Le gouvernement vise à ramener le déficit public sous les 3 % d’ici 2027. Pensez-vous cet objectif réalisable ? Quels efforts devront être fournis au niveau local et national ?
Je doute que cet objectif soit atteint d’ici 2027. En plus de réduire le déficit, il faudra également s'attaquer à la dette publique, sous peine de voir son remboursement devenir le premier poste budgétaire de l’État dans les années à venir. On ne parle pas encore d’austérité, mais il est clair qu’une vigilance accrue est nécessaire concernant les finances publiques.

Comment la Cour des comptes, au niveau national et régional, peut-elle contribuer à réduire la dette publique tout en maintenant les services publics essentiels ?
Notre travail se concentre davantage sur la dette des collectivités locales. En Corse, par exemple, la dette de la Collectivité de Corse dépasse le milliard d’euros. Les collectivités endettées doivent trouver un équilibre entre le remboursement de leur dette et l’investissement dans des services publics de qualité. Pour les élus locaux, la situation est complexe et leurs marges de manœuvre sont souvent très limitées.

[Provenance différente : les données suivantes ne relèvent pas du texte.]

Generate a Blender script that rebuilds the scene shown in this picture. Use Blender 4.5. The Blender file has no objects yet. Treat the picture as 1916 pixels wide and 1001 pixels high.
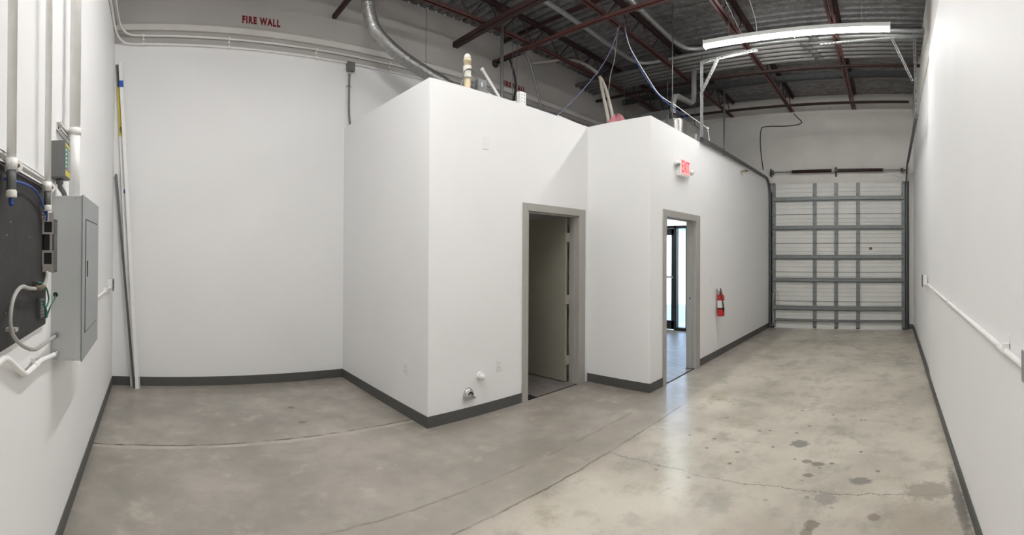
import bpy, bmesh, math, random
from mathutils import Vector, Matrix, Euler
from math import pi, cos, sin, atan2, sqrt, radians

random.seed(7)
SC = bpy.context.scene
COL = SC.collection
R = math.radians

# ------------------------------------------------------------------ camera, world, sun, exposure
EYE = 1.585                       # camera height above the slab
FOC, VPX, HOR = 874.4531, 1665.7429, 469.8592   # panorama: pixels per radian, hall vanishing column, horizon row (of 1916x1001)
TX, TY = -0.0088, -0.0014         # slight lean of the camera
cd = bpy.data.cameras.new('camera')
cd.type = 'PANO'
cd.panorama_type = 'CENTRAL_CYLINDRICAL'
cd.central_cylindrical_range_u_min = -958.0 / FOC
cd.central_cylindrical_range_u_max = 958.0 / FOC
cd.central_cylindrical_range_v_min = -(1001.0 - HOR) / FOC
cd.central_cylindrical_range_v_max = HOR / FOC
cd.central_cylindrical_radius = 1.0
cd.clip_start = 0.02
cam = bpy.data.objects.new('camera', cd)
COL.objects.link(cam)
heading = (VPX - 958.0) / FOC
fw = Vector((cos(heading), sin(heading), -TX * cos(heading) - TY * sin(heading))).normalized()
up = Vector((TX, TY, 1.0))
rt = fw.cross(up).normalized()
up = rt.cross(fw).normalized()
cam.matrix_world = Matrix(((rt.x, up.x, -fw.x, 0), (rt.y, up.y, -fw.y, 0), (rt.z, up.z, -fw.z, EYE), (0, 0, 0, 1)))
SC.camera = cam

world = bpy.data.worlds.new('world')
SC.world = world
world.use_nodes = True
wn = world.node_tree
sky = wn.nodes.new('ShaderNodeTexSky')
sky.sky_type = 'NISHITA'
sky.sun_disc = False
sky.sun_elevation = R(58)
sky.sun_rotation = R(100)
wn.links.new(sky.outputs[0], wn.nodes['Background'].inputs[0])
wn.nodes['Background'].inputs[1].default_value = 0.85

sd = bpy.data.lights.new('sun', 'SUN')
sd.energy = 15.0
sd.angle = R(0.5)
sd.color = (1.0, 0.95, 0.87)
sun = bpy.data.objects.new('sun', sd)
COL.objects.link(sun)
sun.rotation_euler = (0, R(-35), R(20))     # shines down and towards +X, from behind the building

SC.view_settings.view_transform = 'Standard'
SC.view_settings.look = 'None'
SC.view_settings.gamma = 1.0
SC.view_settings.exposure = 0.0
try:
    SC.view_settings.use_curve_mapping = False
except Exception:
    pass
TUBE = 27.0                        # strip-light emission, fitted per lamp to wall brightness: the one over mid-hall,
TUBE_NEAR = 130.0                  # the one by the electrical wall,
TUBE_FAR = 84.0                    # and the one in view

# ------------------------------------------------------------------ surveyed planes of the room (metres)
A = -0.511      # wall on the left (electrical panel)
B = 5.535       # fire wall
C = 2.344       # short side of the built-in rooms
D = 3.552       # wall with the first door
E = 4.691       # return between the two doors
F = 2.646       # wall with the exit sign
G = 10.049      # roll-up door wall
H = -0.486      # long wall on the right
BACK = -1.6     # wall behind the camera
ZT = 3.198      # top of the built-in rooms
DECK = 5.06     # underside of the roof deck
CHORD = 4.71    # underside of the joists


def sight(px, py, X=None, Y=None, Z=None):
    """Survey helper: where the line of sight through a photo point meets a plane of the room."""
    t = (VPX - px) / FOC
    z = (HOR - py) / FOC
    x, y = cos(t), sin(t)
    d = Vector((x + TX * z, y + TY * z, z - TX * x - TY * y))
    k = X / d.x if X is not None else (Y / d.y if Y is not None else (Z - EYE) / d.z)
    return Vector((d.x * k, d.y * k, d.z * k + EYE))


# ------------------------------------------------------------------ materials
def srgb(r, g, b):
    f = lambda c: (c / 255 / 12.92) if c <= 10.3 else ((c / 255 + 0.055) / 1.055) ** 2.4
    return (f(r), f(g), f(b), 1.0)


def mat(name, col, rough=0.6, metal=0.0, var=0.06, scale=8.0, bump=0.0, bscale=60.0, coat=0.0, spec=0.5):
    m = bpy.data.materials.new(name)
    m.use_nodes = True
    nt = m.node_tree
    b = nt.nodes['Principled BSDF']
    b.inputs['Roughness'].default_value = rough
    b.inputs['Metallic'].default_value = metal
    b.inputs['Coat Weight'].default_value = coat
    b.inputs['Specular IOR Level'].default_value = spec
    tc = nt.nodes.new('ShaderNodeNewGeometry')
    n = nt.nodes.new('ShaderNodeTexNoise')
    n.inputs['Scale'].default_value = scale
    n.inputs['Detail'].default_value = 4
    nt.links.new(tc.outputs['Position'], n.inputs['Vector'])
    rp = nt.nodes.new('ShaderNodeValToRGB')
    rp.color_ramp.elements[0].position = 0.3
    rp.color_ramp.elements[1].position = 0.7
    rp.color_ramp.elements[0].color = tuple(c * (1 - var) for c in col[:3]) + (1,)
    rp.color_ramp.elements[1].color = tuple(min(1, c * (1 + var)) for c in col[:3]) + (1,)
    nt.links.new(n.outputs['Fac'], rp.inputs['Fac'])
    nt.links.new(rp.outputs['Color'], b.inputs['Base Color'])
    if bump:
        n2 = nt.nodes.new('ShaderNodeTexNoise')
        n2.inputs['Scale'].default_value = bscale
        n2.inputs['Detail'].default_value = 3
        nt.links.new(tc.outputs['Position'], n2.inputs['Vector'])
        bp = nt.nodes.new('ShaderNodeBump')
        bp.inputs['Strength'].default_value = bump
        bp.inputs['Distance'].default_value = 0.01
        nt.links.new(n2.outputs['Fac'], bp.inputs['Height'])
        nt.links.new(bp.outputs['Normal'], b.inputs['Normal'])
    return m


def glow(name, col, strength):
    m = bpy.data.materials.new(name)
    m.use_nodes = True
    nt = m.node_tree
    b = nt.nodes['Principled BSDF']
    b.inputs['Base Color'].default_value = col
    b.inputs['Emission Color'].default_value = col
    b.inputs['Emission Strength'].default_value = strength
    return m


def glass_mat():
    m = bpy.data.materials.new('storefront_glass')
    m.use_nodes = True
    nt = m.node_tree
    nt.nodes.remove(nt.nodes['Principled BSDF'])
    out = nt.nodes['Material Output']
    t = nt.nodes.new('ShaderNodeBsdfTransparent')
    t.inputs[0].default_value = (0.86, 0.93, 0.98, 1)
    g = nt.nodes.new('ShaderNodeBsdfGlossy')
    g.inputs['Roughness'].default_value = 0.02
    fr = nt.nodes.new('ShaderNodeFresnel')
    fr.inputs[0].default_value = 1.45
    mx = nt.nodes.new('ShaderNodeMixShader')
    nt.links.new(fr.outputs[0], mx.inputs[0])
    nt.links.new(t.outputs[0], mx.inputs[1])
    nt.links.new(g.outputs[0], mx.inputs[2])
    nt.links.new(mx.outputs[0], out.inputs[0])
    return m


class NG:
    """small helper for writing node maths"""
    def __init__(s, nt): s.nt = nt
    def val(s, x, sock):
        if isinstance(x, (int, float)): sock.default_value = x
        else: s.nt.links.new(x, sock)
    def m(s, op, a, b=0.0, c=None, clamp=False):
        n = s.nt.nodes.new('ShaderNodeMath'); n.operation = op; n.use_clamp = clamp
        s.val(a, n.inputs[0]); s.val(b, n.inputs[1])
        if c is not None: s.val(c, n.inputs[2])
        return n.outputs[0]
    def ramp(s, x, lo, hi, a=0.0, b=1.0):
        n = s.nt.nodes.new('ShaderNodeMapRange'); n.interpolation_type = 'SMOOTHSTEP'
        s.val(x, n.inputs[0])
        for i, v in enumerate((lo, hi, a, b)): n.inputs[i + 1].default_value = v
        return n.outputs[0]
    def mix(s, f, a, b):
        n = s.nt.nodes.new('ShaderNodeMix'); n.data_type = 'RGBA'
        s.val(f, n.inputs[0])
        for v, k in ((a, 6), (b, 7)):
            if isinstance(v, tuple): n.inputs[k].default_value = v
            else: s.nt.links.new(v, n.inputs[k])
        return n.outputs[2]
    def noise(s, vec, scale, detail=4, rough=0.55):
        n = s.nt.nodes.new('ShaderNodeTexNoise')
        n.inputs['Scale'].default_value = scale; n.inputs['Detail'].default_value = detail
        n.inputs['Roughness'].default_value = rough
        s.nt.links.new(vec, n.inputs['Vector'])
        return n.outputs['Fac']


def concrete_floor():
    m = bpy.data.materials.new('sealed_concrete')
    m.use_nodes = True
    nt = m.node_tree
    b = nt.nodes['Principled BSDF']
    g = NG(nt)
    geo = nt.nodes.new('ShaderNodeNewGeometry')
    P = geo.outputs['Position']
    sep = nt.nodes.new('ShaderNodeSeparateXYZ')
    nt.links.new(P, sep.inputs[0])
    x, y = sep.outputs[0], sep.outputs[1]
    big = g.noise(P, 0.9, 5, 0.6)
    mid = g.noise(P, 3.0, 6, 0.65)
    fine = g.noise(P, 38, 3)
    hall = g.ramp(y, 2.25, 2.0)                                  # slab of the hall: lighter, yellower
    left = g.mix(g.ramp(big, 0.36, 0.66), srgb(143, 136, 127), srgb(168, 160, 150))
    right = g.mix(g.ramp(big, 0.36, 0.66), srgb(176, 168, 154), srgb(206, 199, 184))
    c = g.mix(hall, left, right)
    c = g.mix(g.m('MULTIPLY', g.ramp(mid, 0.50, 0.66), 0.42), c, srgb(136, 136, 127))
    c = g.mix(g.m('MULTIPLY', g.ramp(mid, 0.46, 0.28), 0.45), c, srgb(196, 187, 174))
    c = g.mix(g.m('MULTIPLY', g.ramp(fine, 0.55, 0.75), 0.12), c, srgb(120, 116, 108))
    # olive traffic stains in the hall
    sm = g.noise(P, 1.7, 5, 0.7)
    c = g.mix(g.m('MULTIPLY', g.m('MULTIPLY', g.ramp(sm, 0.54, 0.70), hall), 0.55), c, srgb(150, 142, 118))
    # trowelled strip between the two pours
    strip = g.m('MULTIPLY', g.ramp(y, 2.12, 2.16), g.ramp(y, 2.52, 2.44))
    c = g.mix(g.m('MULTIPLY', strip, 0.35), c, srgb(158, 149, 136))
    wob = g.m('MULTIPLY', g.m('SUBTRACT', g.noise(P, 2.2, 6, 0.75), 0.5), 0.22)
    wob2 = g.m('MULTIPLY', g.m('SUBTRACT', g.noise(P, 5.0, 4, 0.7), 0.5), 0.05)
    brk = g.noise(P, 4.0, 3)

    def line(c, co, at, w, w_amp, dark, cond=None, broken=0.0):
        d = g.m('ABSOLUTE', g.m('SUBTRACT', g.m('ADD', co, w_amp), at))
        f = g.ramp(d, w, w * 0.3)
        if broken: f = g.m('MULTIPLY', f, g.ramp(brk, 0.5 - broken, 0.5 + broken * 0.4))
        for q in cond or (): f = g.m('MULTIPLY', f, q)
        return g.mix(f, c, dark)
    west = g.ramp(x, 2.4, 2.3)
    c = line(c, y, 3.79, 0.045, wob2, srgb(180, 172, 160), (west,), 0.3)            # pale filler beside it
    c = line(c, y, 3.825, 0.018, wob2, srgb(84, 78, 70), (west,), 0.18)            # joint by the fire wall
    c = line(c, y, 2.13, 0.013, wob2, srgb(112, 104, 95), (g.ramp(x, 4.6, 4.3),), 0.30)
    c = line(c, y, 2.47, 0.014, wob2, srgb(136, 128, 116), (g.ramp(x, 4.3, 4.1),), 0.12)
    c = line(c, x, 3.105, 0.0075, wob, srgb(112, 104, 94), (g.ramp(y, 2.14, 2.10),), 0.40)   # wandering crack
    c = line(c, x, 7.1, 0.010, wob, srgb(126, 120, 108), (g.ramp(y, 2.6, 2.5),), 0.2)
    # scaled and patched spots
    def spot(c, sx, sy, rx, ry, col, amt=0.9, edge=0.25):
        dx = g.m('DIVIDE', g.m('SUBTRACT', x, sx), rx)
        dy = g.m('DIVIDE', g.m('SUBTRACT', y, sy), ry)
        r = g.m('SQRT', g.m('ADD', g.m('MULTIPLY', dx, dx), g.m('MULTIPLY', dy, dy)))
        r = g.m('ADD', r, g.m('MULTIPLY', g.m('SUBTRACT', g.noise(P, 22, 4, 0.7), 0.5), 1.5))
        return g.mix(g.m('MULTIPLY', g.ramp(r, 1.0 + edge, 1.0 - edge), amt), c, col)
    pg = srgb(128, 124, 118)
    c = spot(c, 3.87, 0.76, 0.075, 0.075, pg)
    c = spot(c, 3.29, 0.21, 0.05, 0.08, pg)
    c = spot(c, 3.03, 0.42, 0.075, 0.07, srgb(148, 143, 136))
    c = spot(c, 3.52, 0.55, 0.035, 0.05, srgb(128, 118, 106))
    c = spot(c, 3.55, 0.64, 0.035, 0.04, srgb(132, 122, 110))
    c = spot(c, 3.33, 0.59, 0.03, 0.04, srgb(128, 120, 110))
    c = spot(c, 2.72, 0.46, 0.05, 0.045, srgb(118, 108, 96), 0.8)
    c = spot(c, 2.64, 0.48, 0.05, 0.035, srgb(122, 112, 100), 0.7)
    c = spot(c, 2.84, 0.10, 0.04, 0.04, srgb(120, 108, 92), 0.7)
    c = spot(c, 3.00, -0.44, 0.42, 0.035, srgb(112, 108, 102), 0.9, 0.4)
    c = spot(c, 3.15, -0.25, 0.12, 0.16, srgb(150, 142, 128), 0.8)
    c = spot(c, 2.80, -0.15, 0.25, 0.20, srgb(158, 148, 132), 0.6, 0.5)
    c = spot(c, 1.38, 4.60, 0.035, 0.035, srgb(110, 100, 88), 0.8)
    c = spot(c, 1.36, 4.17, 0.035, 0.03, srgb(110, 100, 88), 0.8)
    # pinholes and pits, thickest in the hall
    vo = nt.nodes.new('ShaderNodeTexVoronoi')
    vo.inputs['Scale'].default_value = 9.5
    nt.links.new(P, vo.inputs['Vector'])
    vs = nt.nodes.new('ShaderNodeSeparateColor')
    nt.links.new(vo.outputs['Color'], vs.inputs[0])
    dist = g.m('ADD', vo.outputs['Distance'], g.m('MULTIPLY', g.m('SUBTRACT', g.noise(P, 60, 2), 0.5), 0.16))
    zone = g.m('MULTIPLY', g.m('MULTIPLY', g.ramp(x, 2.6, 3.3), g.ramp(x, 5.6, 4.3)), g.m('MULTIPLY', g.ramp(y, 2.0, 1.7), g.ramp(y, -0.3, 0.1)))
    pit = g.m('MULTIPLY', g.ramp(dist, 0.20, 0.13), g.m('MULTIPLY', g.m('GREATER_THAN', vs.outputs[0], 0.66), zone))
    c = g.mix(g.m('MULTIPLY', pit, 0.8), c, srgb(112, 104, 94))
    nt.links.new(c, b.inputs['Base Color'])
    rr = g.ramp(mid, 0.3, 0.7, 0.42, 0.60)
    nt.links.new(rr, b.inputs['Roughness'])
    b.inputs['Coat Weight'].default_value = 0.5
    b.inputs['Coat Roughness'].default_value = 0.22
    bp = nt.nodes.new('ShaderNodeBump')
    bp.inputs['Strength'].default_value = 0.10
    bp.inputs['Distance'].default_value = 0.006
    nt.links.new(g.noise(P, 90, 4), bp.inputs['Height'])
    nt.links.new(bp.outputs['Normal'], b.inputs['Normal'])
    return m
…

Quels sont les principaux défis auxquels la Chambre régionale des comptes est confrontée dans la gestion publique en Corse ?
Les défis sont nombreux, à commencer par la transition écologique, qui nécessite des investissements conséquents. En Corse, la gestion des déchets reste un problème majeur. Nous espérons que la construction de l’usine de valorisation des déchets à Monte permettra d’améliorer la situation.

Quels conseils donneriez-vous aux collectivités locales pour améliorer leur gestion financière et éviter les dérives budgétaires ?
Nous ne donnons pas de conseils spécifiques, mais nous encourageons les collectivités à gérer les deniers publics de manière efficace et efficiente. Il s’agit de fournir un service public de qualité au moindre coût, en tenant compte des moyens disponibles. Certaines petites collectivités font appel à des cabinets d’étude pour les aider dans cette tâche, même si cela a également un coût.